Apparently they did not anticipate that this comic would be offensive. Gabe writes, “There is no way we can know what each and every person who reads the comic has decided to find offensive.” I would think it’d be pretty easy to write this comic, look at it, and realize, “Oh, right, anybody who’s been raped would of course find this offensive.” Whether they agree with it or not is another matter – this is just a simple question of utility. Will this joke be worth the offense it causes? Apparently they thought so.
But maybe they honestly were taken aback, and they simply lack the empathic equipment to imagine another person’s response. Ignorance isn’t an excuse in this case – they should have known better, they have a responsibility to know better. They’re a webcomic. Their reason for existing is to provide three chuckles a week, on Monday, Wednesday, and Friday. Shit-stirring at that scale should be left to the Ricky Gervais’s, Louis CKs, and George Carlins of the world, who do it a little more responsibly.
I feel like the people who were offended were right in being offended, but even if I didn’t, I think they have the right to be offended. It just seems like good practice not to make these kinds of jokes. What’s the downside? It’s like with global warming. Say that in fifty years irrefutable proof shows that global warming is a myth, and that hybrid cars and recycling don’t do shit to save the environment. Does that mean it was a bad idea to drive hybrids and recycle? No, it didn’t cost us anything except our right to drive obnoxious SUVs and be lazy with our trash. Same thing for PA – are they really placing their own right to make rape jokes over the feelings of their audience? Is that something worth going to the mat over?
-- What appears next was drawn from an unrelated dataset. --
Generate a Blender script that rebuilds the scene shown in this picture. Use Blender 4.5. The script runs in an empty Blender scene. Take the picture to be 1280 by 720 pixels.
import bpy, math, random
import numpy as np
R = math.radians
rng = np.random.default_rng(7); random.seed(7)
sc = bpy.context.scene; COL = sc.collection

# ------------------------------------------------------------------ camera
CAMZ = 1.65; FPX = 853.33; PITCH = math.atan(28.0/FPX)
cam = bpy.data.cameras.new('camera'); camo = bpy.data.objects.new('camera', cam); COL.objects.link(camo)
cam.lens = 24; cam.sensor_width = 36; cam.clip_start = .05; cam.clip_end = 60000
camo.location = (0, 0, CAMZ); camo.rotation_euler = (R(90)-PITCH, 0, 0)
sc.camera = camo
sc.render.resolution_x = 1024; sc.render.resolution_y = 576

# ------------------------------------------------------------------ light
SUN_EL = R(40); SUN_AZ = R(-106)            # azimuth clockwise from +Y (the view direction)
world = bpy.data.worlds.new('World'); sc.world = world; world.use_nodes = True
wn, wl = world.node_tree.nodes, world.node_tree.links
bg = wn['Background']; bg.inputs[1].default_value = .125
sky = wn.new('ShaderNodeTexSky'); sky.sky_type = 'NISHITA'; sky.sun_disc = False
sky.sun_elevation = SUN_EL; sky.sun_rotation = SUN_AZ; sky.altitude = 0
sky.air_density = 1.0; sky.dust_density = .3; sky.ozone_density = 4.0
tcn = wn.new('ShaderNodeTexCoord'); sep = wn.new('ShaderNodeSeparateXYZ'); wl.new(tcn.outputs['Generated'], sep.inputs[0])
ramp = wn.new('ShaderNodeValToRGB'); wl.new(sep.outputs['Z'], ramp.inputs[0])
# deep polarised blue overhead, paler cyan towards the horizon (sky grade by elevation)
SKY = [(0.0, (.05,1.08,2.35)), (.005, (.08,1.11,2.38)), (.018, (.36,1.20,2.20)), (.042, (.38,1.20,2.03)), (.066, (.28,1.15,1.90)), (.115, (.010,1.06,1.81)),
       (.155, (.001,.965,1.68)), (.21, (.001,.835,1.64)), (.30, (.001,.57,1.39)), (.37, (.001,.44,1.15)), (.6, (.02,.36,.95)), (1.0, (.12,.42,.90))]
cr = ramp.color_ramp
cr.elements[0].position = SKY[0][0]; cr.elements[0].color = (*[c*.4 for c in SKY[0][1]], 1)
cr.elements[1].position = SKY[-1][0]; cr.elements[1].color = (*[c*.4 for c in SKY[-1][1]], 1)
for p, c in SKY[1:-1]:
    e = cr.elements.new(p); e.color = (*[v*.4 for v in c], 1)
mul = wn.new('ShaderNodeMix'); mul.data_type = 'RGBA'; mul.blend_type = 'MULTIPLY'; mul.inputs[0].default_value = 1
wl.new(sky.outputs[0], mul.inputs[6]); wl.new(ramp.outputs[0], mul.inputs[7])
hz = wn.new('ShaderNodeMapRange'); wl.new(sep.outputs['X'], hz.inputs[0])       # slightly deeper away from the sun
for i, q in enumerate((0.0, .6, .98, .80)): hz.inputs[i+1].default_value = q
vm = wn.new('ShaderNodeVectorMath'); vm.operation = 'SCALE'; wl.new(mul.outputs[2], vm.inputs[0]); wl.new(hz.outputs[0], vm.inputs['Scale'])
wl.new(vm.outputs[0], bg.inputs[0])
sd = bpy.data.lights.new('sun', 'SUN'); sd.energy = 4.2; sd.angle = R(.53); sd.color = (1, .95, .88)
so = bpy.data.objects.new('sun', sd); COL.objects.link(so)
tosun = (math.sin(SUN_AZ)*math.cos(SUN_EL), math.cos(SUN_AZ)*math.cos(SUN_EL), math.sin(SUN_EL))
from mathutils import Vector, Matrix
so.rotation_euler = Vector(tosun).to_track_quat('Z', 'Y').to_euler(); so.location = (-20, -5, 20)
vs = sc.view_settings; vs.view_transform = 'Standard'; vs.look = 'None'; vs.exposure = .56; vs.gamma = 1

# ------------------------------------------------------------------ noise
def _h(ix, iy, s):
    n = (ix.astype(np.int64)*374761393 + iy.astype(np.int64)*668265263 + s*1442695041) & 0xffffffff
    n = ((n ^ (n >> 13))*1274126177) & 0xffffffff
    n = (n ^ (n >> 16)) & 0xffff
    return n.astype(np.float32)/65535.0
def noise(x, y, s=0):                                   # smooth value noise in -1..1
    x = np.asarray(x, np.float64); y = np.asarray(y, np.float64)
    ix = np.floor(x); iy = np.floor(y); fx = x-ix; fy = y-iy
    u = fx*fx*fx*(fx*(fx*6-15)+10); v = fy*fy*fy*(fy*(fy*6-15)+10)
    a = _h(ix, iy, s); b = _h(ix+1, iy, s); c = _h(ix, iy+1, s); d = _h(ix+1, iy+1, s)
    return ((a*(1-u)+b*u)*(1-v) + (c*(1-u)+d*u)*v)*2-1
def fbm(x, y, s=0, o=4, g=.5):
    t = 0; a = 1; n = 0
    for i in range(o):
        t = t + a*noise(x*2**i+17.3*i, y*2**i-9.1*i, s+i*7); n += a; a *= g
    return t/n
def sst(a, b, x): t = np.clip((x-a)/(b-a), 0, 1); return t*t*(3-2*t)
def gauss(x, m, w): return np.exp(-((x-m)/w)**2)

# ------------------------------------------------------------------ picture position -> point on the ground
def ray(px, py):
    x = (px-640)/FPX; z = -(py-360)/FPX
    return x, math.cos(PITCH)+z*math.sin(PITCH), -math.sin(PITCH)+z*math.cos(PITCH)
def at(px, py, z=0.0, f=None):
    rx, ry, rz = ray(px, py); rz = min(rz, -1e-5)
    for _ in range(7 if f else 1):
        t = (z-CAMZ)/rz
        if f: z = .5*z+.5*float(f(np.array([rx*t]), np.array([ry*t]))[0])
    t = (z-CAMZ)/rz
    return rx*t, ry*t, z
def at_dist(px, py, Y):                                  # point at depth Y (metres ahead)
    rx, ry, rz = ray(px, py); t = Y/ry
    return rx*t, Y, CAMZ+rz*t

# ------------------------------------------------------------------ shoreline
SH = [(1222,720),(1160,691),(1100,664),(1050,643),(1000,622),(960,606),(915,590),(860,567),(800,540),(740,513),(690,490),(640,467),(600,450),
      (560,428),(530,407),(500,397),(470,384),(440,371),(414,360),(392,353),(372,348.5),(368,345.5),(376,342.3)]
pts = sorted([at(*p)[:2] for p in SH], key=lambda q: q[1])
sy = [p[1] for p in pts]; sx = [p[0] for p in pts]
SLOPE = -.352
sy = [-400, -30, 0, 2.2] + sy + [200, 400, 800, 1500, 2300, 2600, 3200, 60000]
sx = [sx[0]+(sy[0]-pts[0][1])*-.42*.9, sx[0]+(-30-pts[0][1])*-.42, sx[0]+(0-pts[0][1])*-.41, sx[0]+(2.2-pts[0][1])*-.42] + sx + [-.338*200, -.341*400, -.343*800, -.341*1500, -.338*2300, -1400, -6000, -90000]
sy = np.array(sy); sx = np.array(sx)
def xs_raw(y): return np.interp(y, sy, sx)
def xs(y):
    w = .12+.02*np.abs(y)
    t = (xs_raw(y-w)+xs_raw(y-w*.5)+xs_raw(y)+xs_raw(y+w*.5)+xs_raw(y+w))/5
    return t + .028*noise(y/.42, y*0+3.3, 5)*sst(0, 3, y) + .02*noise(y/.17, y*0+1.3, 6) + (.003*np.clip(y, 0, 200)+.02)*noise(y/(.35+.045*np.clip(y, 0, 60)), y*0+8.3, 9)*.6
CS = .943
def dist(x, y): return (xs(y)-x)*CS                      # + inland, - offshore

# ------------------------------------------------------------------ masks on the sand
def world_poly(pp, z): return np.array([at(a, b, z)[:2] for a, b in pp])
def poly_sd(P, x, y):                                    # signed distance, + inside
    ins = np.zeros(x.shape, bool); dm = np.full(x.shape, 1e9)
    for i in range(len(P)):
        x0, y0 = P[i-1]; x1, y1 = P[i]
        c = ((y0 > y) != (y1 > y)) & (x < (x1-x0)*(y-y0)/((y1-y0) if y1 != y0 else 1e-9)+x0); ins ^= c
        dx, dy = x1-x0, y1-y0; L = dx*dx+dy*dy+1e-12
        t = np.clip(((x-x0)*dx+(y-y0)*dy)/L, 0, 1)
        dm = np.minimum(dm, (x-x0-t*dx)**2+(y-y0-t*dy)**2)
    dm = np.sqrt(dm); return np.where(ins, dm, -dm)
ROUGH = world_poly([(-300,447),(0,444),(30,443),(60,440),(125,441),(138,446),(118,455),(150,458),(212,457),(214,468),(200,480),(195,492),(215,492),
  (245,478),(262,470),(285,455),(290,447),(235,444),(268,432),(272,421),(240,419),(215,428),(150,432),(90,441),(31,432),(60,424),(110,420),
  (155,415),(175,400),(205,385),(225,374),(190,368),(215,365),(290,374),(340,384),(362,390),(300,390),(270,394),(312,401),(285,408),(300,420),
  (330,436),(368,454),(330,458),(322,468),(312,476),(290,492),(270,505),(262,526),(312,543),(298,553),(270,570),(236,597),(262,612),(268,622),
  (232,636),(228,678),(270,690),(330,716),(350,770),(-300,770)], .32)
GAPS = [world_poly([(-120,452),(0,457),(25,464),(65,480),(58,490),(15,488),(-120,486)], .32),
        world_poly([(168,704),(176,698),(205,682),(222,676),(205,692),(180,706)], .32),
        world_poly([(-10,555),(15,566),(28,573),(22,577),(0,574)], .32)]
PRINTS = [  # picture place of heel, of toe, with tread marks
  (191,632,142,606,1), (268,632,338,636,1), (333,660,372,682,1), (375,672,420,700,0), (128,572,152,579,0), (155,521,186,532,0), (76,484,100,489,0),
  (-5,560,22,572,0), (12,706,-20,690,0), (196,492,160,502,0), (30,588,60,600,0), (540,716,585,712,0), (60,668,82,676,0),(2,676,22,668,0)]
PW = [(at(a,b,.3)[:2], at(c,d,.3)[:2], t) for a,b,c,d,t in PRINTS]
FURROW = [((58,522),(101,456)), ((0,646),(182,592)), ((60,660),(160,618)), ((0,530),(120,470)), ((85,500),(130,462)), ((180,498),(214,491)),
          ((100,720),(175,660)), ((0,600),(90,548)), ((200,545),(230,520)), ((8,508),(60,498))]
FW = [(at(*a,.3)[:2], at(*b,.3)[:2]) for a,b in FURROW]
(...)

*This is a total sidebar, but isn’t it kind of interesting how the hero is a wolfman? Perhaps he’s related to the dickwolves, and excusing their crimes.
**Just came across this page… I even used the same analogy as her. So if you want a fuller explication of this paragraph, go ahead and read that too. It’s kind of bizarre how closely my ideas mimic hers. Luckily this isn’t for a class, so you’ll believe me when I say I didn’t plagiarize.